## Directive
Leave the pictures out and quote every line from the start of the listing to the line with "from mathutils.bvhtree import BVHTree", inclusive.

## Data excerpt
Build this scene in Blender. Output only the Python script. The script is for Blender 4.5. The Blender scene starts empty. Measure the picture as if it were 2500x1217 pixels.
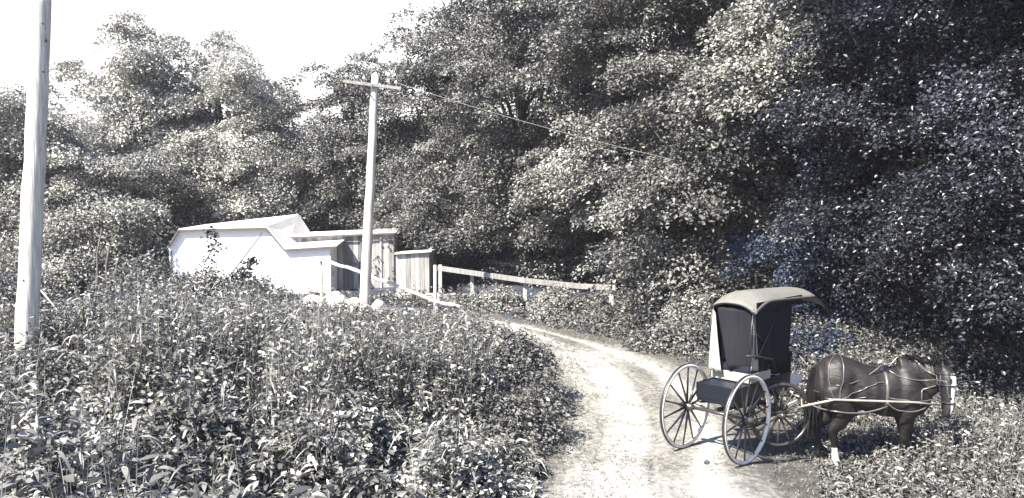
import bpy, bmesh, math, random
import numpy as np
from mathutils import Vector, Matrix
from mathutils.bvhtree import BVHTree

S = bpy.context.scene
# ---------------------------------------------------------------- camera
F, CH, PITCH = 1980.0, 3.4, math.radians(4.145)
cd = bpy.data.cameras.new('camera'); cam = bpy.data.objects.new('camera', cd)
S.collection.objects.link(cam)
cam.location = (0, 0, CH); cam.rotation_euler = (math.pi/2 - PITCH, 0, 0)
cd.sensor_width = 36; cd.lens = 36*F/2500; cd.clip_end = 2000; cd.clip_start = .05
S.camera = cam
# ---------------------------------------------------------------- light
SUN = Vector((-.60, -.54, .92)).normalized()
wd = bpy.data.worlds.new('World'); S.world = wd; wd.use_nodes = True
nt = wd.node_tree; nt.nodes.clear()
sky = nt.nodes.new('ShaderNodeTexSky'); sky.sky_type = 'NISHITA'; sky.sun_disc = False
sky.sun_elevation = math.asin(SUN.z); sky.sun_rotation = math.atan2(SUN.x, SUN.y)
sky.air_density = 1.0; sky.dust_density = 2.0; sky.ozone_density = 5
bg = nt.nodes.new('ShaderNodeBackground'); bg.inputs[1].default_value = .072
ow = nt.nodes.new('ShaderNodeOutputWorld')
# bright white haze low in the sky, clear blue overhead
wt = nt.nodes.new('ShaderNodeTexCoord'); sx = nt.nodes.new('ShaderNodeSeparateXYZ'); nt.links.new(wt.outputs['Generated'], sx.inputs[0])
hz = nt.nodes.new('ShaderNodeMapRange'); hz.inputs[1].default_value = .24; hz.inputs[2].default_value = .32
hz.inputs[3].default_value = 1; hz.inputs[4].default_value = 0; nt.links.new(sx.outputs[2], hz.inputs[0])
hm_ = nt.nodes.new('ShaderNodeMix'); hm_.data_type = 'RGBA'; hm_.inputs[7].default_value = (6.2, 6.1, 5.9, 1)
nt.links.new(hz.outputs[0], hm_.inputs[0]); sb = nt.nodes.new('ShaderNodeMix'); sb.data_type = 'RGBA'; sb.blend_type = 'MULTIPLY'; sb.inputs[0].default_value = 1; sb.inputs[7].default_value = (.72, .90, 1.2, 1)
nt.links.new(sky.outputs[0], sb.inputs[6]); nt.links.new(sb.outputs[2], hm_.inputs[6])
nt.links.new(hm_.outputs[2], bg.inputs[0]); nt.links.new(bg.outputs[0], ow.inputs[0])
ld = bpy.data.lights.new('sun', 'SUN'); ld.energy = 5.0; ld.angle = math.radians(.5); ld.color = (1, .93, .82)
lo = bpy.data.objects.new('sun', ld); S.collection.objects.link(lo)
lo.rotation_euler = SUN.to_track_quat('Z', 'Y').to_euler(); lo.location = (-20, -10, 30)
S.view_settings.view_transform = 'Standard'; S.view_settings.look = 'None'
S.view_settings.exposure = 2.05; S.view_settings.gamma = 1
S.cycles.max_bounces = 5; S.cycles.diffuse_bounces = 2; S.cycles.glossy_bounces = 2
S.cycles.transmission_bounces = 2; S.cycles.use_denoising = True

def W(px, py, D):                       # point of the photo at ground distance D
    dx, dz = (px-1250)/F, -(py-608.5)/F
    y = math.cos(PITCH) + dz*math.sin(PITCH); z = -math.sin(PITCH) + dz*math.cos(PITCH)
    return Vector((dx/y*D, D, CH + z/y*D))

# ---------------------------------------------------------------- materials
def mat(name, col, rough=.7, spec=.4, noise=None, attr=None, bump=None, metal=0, trans=0, hue=0):
    """noise=(scale, amount, stretch xyz); attr multiplies the base colour"""
    m = bpy.data.materials.new(name); m.use_nodes = True; t = m.node_tree; n = t.nodes; L = t.links
    b = n['Principled BSDF']; b.inputs['Roughness'].default_value = rough
    b.inputs['Specular IOR Level'].default_value = spec; b.inputs['Metallic'].default_value = metal
    c = n.new('ShaderNodeRGB'); c.outputs[0].default_value = (*col, 1); cur = c.outputs[0]
    tc = n.new('ShaderNodeTexCoord')
    if noise:
        mp = n.new('ShaderNodeMapping'); mp.inputs['Scale'].default_value = noise[2] if len(noise) > 2 else (1, 1, 1)
        L.new(tc.outputs['Object'], mp.inputs[0])
        nz = n.new('ShaderNodeTexNoise'); nz.inputs['Scale'].default_value = noise[0]; nz.inputs['Detail'].default_value = 6
        nz.inputs['Roughness'].default_value = .65
        L.new(mp.outputs[0], nz.inputs[0])
        mr = n.new('ShaderNodeMapRange'); mr.inputs[1].default_value = .3; mr.inputs[2].default_value = .7
        mr.inputs[3].default_value = 1-noise[1]; mr.inputs[4].default_value = 1+noise[1]*.6
        L.new(nz.outputs[0], mr.inputs[0])
        mx = n.new('ShaderNodeMix'); mx.data_type = 'RGBA'; mx.blend_type = 'MULTIPLY'; mx.inputs[0].default_value = 1
        L.new(cur, mx.inputs[6]); L.new(mr.outputs[0], mx.inputs[7]); cur = mx.outputs[2]
        if bump:
            bp = n.new('ShaderNodeBump'); bp.inputs['Strength'].default_value = bump; bp.inputs['Distance'].default_value = .02
            L.new(nz.outputs[0], bp.inputs['Height']); L.new(bp.outputs[0], b.inputs['Normal'])
    if attr:
        a = n.new('ShaderNodeAttribute'); a.attribute_name = attr
        mx = n.new('ShaderNodeMix'); mx.data_type = 'RGBA'; mx.blend_type = 'MULTIPLY'; mx.inputs[0].default_value = 1
        L.new(cur, mx.inputs[6]); L.new(a.outputs['Color'], mx.inputs[7]); cur = mx.outputs[2]
    L.new(cur, b.inputs['Base Color'])
    if trans:
        tr = n.new('ShaderNodeBsdfTranslucent'); L.new(cur, tr.inputs[0])
        ms = n.new('ShaderNodeMixShader'); ms.inputs[0].default_value = trans
        L.new(b.outputs[0], ms.inputs[1]); L.new(tr.outputs[0], ms.inputs[2])
        L.new(ms.outputs[0], n['Material Output'].inputs[0])
    return m
M_LEAF = mat('leaf', (.105, .104, .097), .5, .35, attr='tone', trans=.12)
M_LEAFP = mat('pale_leaf', (.20, .198, .18), .55, .3, attr='tone', trans=.16)
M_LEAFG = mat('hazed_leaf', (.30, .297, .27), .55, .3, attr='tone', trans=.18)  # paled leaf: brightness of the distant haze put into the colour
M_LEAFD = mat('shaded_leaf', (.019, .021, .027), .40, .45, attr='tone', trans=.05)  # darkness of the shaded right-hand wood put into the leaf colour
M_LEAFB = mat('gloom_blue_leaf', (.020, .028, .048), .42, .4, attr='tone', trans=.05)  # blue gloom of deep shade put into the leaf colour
M_WEED = mat('weed_leaf', (.105, .104, .095), .5, .35, attr='tone', trans=.09)
M_GRASS = mat('dry_grass', (.13, .127, .112), .6, .3, attr='tone', trans=.2)
M_BARK = mat('bark', (.11, .10, .09), .9, .2, (9, .5, (1, 1, .25)), bump=.6)
M_POLE = mat('peeled_pole', (.55, .525, .47), .8, .25, (9, .5, (4, 4, .18)), bump=.6, attr='tone')
M_KNOT = mat('pole_knot', (.12, .10, .08), .8, .2)
M_LOG = mat('peeled_log', (.52, .50, .45), .8, .3, (6, .35, (1, 1, 1)), bump=.4)
M_BOARD = mat('weathered_board', (.26, .255, .24), .85, .2, (5, .45, (5, 5, .35)), attr='tone', bump=.3)
M_WHITE = mat('whitewash', (.80, .79, .75), .8, .2, (2.2, .06), attr='tone')
M_EDGE = mat('roof_edge', (.10, .09, .085), .8, .2, (8, .3))
M_ROOFL = mat('pale_roof', (.60, .585, .55), .8, .2, (3, .15), attr='tone')
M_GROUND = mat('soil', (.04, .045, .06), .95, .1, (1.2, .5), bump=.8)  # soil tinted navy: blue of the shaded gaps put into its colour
M_STONE = mat('stone', (.50, .485, .45), .9, .2, (3.5, .35), bump=1.0)
M_DARKW = mat('painted_black_wood', (.007, .009, .014), .32, .6, (9, .3))
M_LEATH = mat('black_leather', (.010, .013, .022), .42, .5, (14, .4), bump=.3)
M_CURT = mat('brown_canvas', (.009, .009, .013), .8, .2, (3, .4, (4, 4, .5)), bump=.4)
M_CREAM = mat('cream_canvas', (.27, .26, .225), .85, .2, (4, .22), bump=.5)
M_HOOD = mat('hood_canvas', (.125, .12, .105), .7, .3, (9, .16), bump=.25)
M_RIM = mat('worn_rim', (.60, .57, .51), .5, .5, (12, .3))
M_SPOKE = mat('spoke_paint', (.035, .032, .03), .3, .6, (8, .4))
M_SHAFT = mat('shaft_wood', (.22, .205, .18), .4, .5, (9, .25))
M_STRAP = mat('harness_strap', (.07, .065, .058), .32, .7, (25, .3))
M_IRON = mat('iron', (.05, .05, .052), .4, .6, (15, .3), metal=.6)
M_COAT = mat('horse_coat', (.013, .0115, .011), .52, .4, (26, .45, (.5, 1, 2)), attr='coat', bump=.35)
M_HAIR = mat('horse_hair', (.010, .009, .010), .35, .6, attr='tone')
M_CLOTH = mat('white_cloth', (.78, .77, .74), .8, .2, (6, .08))
M_WIRE = mat('galvanised_wire', (.35, .35, .35), .4, .6)
M_GLASS = mat('insulator_glass', (.7, .72, .7), .15, .8)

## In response
Build this scene in Blender. Output only the Python script. The script is for Blender 4.5. The Blender scene starts empty. Measure the picture as if it were 2500x1217 pixels.
import bpy, bmesh, math, random
import numpy as np
from mathutils import Vector, Matrix
from mathutils.bvhtree import BVHTree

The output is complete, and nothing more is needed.